Stored entries
________________
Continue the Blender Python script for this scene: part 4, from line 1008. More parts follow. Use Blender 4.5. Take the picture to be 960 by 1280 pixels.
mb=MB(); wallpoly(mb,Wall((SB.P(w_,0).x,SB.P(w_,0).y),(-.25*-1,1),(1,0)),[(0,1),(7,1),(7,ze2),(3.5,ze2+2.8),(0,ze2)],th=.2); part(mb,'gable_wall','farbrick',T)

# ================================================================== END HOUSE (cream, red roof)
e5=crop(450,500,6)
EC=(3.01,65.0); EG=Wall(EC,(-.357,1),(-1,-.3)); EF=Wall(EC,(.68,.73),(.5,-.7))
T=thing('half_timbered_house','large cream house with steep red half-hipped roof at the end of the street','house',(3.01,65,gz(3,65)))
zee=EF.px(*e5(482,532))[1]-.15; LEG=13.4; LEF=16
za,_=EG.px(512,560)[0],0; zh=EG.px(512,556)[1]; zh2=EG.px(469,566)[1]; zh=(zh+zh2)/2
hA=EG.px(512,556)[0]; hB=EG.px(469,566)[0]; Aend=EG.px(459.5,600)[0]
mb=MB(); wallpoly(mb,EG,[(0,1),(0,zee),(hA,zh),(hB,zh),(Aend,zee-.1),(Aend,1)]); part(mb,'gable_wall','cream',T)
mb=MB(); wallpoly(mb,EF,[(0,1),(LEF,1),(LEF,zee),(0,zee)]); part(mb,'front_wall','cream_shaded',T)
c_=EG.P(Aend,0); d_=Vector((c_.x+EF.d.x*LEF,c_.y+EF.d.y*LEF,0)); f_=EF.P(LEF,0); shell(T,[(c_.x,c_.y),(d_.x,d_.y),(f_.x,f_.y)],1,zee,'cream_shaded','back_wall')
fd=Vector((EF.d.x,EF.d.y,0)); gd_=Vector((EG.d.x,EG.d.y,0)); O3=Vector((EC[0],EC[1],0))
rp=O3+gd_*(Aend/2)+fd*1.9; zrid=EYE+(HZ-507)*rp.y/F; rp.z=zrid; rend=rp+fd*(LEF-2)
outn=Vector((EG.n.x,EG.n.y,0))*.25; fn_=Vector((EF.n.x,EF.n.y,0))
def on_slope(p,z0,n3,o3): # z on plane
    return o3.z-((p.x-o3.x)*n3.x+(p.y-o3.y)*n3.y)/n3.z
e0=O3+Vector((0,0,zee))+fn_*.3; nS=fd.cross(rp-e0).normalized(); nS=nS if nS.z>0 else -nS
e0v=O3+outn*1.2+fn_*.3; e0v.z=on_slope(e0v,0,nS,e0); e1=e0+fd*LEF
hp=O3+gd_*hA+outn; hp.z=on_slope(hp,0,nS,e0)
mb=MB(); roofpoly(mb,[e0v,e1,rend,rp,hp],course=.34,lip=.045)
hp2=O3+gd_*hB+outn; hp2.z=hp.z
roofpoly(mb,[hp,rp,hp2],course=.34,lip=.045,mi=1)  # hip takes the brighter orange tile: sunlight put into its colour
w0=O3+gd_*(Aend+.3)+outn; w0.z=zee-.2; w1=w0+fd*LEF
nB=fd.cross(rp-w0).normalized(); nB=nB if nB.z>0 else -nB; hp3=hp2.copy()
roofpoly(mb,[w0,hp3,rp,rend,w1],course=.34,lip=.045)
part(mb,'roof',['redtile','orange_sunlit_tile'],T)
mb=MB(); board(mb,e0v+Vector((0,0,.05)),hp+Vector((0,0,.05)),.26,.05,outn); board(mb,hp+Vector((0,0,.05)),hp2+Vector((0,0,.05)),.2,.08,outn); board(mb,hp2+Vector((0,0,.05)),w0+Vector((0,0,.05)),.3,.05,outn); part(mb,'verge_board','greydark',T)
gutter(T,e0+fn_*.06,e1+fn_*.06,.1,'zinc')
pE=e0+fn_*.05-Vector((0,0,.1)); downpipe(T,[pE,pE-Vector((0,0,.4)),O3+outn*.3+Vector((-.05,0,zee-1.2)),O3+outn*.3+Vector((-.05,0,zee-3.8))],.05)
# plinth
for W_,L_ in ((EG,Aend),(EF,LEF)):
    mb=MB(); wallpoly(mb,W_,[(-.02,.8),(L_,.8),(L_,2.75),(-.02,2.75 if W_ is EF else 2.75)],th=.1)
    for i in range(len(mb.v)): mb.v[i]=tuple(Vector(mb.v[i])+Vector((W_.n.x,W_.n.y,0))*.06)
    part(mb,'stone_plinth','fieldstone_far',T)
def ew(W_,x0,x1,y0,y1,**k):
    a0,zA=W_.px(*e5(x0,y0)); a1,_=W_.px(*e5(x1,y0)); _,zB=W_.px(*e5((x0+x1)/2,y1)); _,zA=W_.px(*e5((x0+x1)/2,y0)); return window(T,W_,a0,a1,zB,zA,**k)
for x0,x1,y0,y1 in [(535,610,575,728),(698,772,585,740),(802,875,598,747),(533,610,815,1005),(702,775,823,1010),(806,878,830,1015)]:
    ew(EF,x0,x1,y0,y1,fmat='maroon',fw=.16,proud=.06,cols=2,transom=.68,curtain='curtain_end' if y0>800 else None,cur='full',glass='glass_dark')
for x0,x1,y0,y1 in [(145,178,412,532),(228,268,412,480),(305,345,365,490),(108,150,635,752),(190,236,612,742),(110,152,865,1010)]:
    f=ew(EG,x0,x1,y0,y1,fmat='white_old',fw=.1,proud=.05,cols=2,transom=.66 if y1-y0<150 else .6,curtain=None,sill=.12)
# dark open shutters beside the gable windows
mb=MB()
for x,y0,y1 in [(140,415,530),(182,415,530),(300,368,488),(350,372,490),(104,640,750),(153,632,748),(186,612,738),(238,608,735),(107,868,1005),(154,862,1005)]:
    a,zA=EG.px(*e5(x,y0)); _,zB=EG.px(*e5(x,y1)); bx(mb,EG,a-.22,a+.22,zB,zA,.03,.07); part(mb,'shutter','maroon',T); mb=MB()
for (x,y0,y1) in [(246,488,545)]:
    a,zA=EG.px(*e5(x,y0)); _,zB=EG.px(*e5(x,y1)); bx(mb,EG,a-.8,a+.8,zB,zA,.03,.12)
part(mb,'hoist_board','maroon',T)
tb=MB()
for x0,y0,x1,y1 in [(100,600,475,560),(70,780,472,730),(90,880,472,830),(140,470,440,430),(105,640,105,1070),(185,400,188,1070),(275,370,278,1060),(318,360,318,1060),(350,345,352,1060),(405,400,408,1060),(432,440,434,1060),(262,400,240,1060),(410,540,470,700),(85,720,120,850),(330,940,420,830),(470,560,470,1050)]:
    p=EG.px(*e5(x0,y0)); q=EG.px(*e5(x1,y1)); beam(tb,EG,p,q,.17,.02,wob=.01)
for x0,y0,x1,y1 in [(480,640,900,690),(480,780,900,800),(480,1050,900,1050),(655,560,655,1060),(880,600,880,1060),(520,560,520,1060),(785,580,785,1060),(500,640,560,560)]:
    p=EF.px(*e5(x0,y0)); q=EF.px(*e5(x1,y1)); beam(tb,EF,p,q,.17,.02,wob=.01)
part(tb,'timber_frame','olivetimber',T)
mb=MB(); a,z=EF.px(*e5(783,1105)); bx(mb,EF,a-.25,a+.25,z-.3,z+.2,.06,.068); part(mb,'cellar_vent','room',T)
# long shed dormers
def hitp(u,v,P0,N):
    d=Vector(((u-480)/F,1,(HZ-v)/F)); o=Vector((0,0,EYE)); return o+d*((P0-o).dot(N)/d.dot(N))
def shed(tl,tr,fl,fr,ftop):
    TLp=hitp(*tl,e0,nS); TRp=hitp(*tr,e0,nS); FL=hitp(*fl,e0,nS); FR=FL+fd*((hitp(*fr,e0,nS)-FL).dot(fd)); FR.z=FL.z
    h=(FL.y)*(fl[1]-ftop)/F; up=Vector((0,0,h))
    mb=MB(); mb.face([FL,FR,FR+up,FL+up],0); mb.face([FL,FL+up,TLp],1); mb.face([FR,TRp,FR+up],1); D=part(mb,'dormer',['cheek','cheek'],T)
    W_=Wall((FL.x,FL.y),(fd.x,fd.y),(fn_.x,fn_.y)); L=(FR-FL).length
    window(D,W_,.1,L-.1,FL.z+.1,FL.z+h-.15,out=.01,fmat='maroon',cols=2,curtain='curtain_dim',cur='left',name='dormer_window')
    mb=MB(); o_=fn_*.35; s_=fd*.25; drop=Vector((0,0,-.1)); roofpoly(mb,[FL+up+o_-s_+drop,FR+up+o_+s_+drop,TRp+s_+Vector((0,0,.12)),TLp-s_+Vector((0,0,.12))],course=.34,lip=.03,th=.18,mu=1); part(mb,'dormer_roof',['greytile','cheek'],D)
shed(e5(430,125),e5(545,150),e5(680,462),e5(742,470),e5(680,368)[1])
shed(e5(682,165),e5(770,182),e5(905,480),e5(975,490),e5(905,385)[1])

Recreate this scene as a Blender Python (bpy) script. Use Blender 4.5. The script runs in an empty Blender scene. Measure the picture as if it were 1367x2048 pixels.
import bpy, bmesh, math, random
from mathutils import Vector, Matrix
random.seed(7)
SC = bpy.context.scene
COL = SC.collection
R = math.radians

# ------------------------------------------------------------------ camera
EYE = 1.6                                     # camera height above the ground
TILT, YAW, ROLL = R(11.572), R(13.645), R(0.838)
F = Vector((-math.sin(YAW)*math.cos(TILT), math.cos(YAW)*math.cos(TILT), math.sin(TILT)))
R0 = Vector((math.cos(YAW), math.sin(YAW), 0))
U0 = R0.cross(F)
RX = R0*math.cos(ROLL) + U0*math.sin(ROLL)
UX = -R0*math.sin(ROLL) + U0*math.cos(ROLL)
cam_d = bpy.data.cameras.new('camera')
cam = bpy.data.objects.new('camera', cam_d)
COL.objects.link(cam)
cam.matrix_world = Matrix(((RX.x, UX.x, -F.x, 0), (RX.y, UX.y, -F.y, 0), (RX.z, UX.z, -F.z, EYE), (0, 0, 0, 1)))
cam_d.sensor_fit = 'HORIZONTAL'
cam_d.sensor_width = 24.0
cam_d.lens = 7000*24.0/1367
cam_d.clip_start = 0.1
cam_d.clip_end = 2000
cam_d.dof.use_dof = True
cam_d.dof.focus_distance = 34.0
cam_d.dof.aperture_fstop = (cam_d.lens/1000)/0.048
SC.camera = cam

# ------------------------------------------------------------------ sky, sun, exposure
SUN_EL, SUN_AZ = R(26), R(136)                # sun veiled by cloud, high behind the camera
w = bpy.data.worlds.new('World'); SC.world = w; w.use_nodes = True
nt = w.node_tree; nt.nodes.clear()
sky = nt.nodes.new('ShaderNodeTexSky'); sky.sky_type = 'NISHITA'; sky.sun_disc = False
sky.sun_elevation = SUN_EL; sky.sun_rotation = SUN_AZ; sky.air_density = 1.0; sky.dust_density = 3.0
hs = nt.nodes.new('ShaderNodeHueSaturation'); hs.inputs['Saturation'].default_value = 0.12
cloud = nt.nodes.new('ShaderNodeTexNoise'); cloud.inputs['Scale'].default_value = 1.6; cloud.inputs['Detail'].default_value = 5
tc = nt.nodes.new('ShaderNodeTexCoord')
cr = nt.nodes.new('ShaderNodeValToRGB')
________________
- To be done
Find the word "picture" and list each line it appears in.

- Result for this exercise
Continue the Blender Python script for this scene: part 4, from line 1008. More parts follow. Use Blender 4.5. Take the picture to be 960 by 1280 pixels.
Recreate this scene as a Blender Python (bpy) script. Use Blender 4.5. The script runs in an empty Blender scene. Measure the picture as if it were 1367x2048 pixels.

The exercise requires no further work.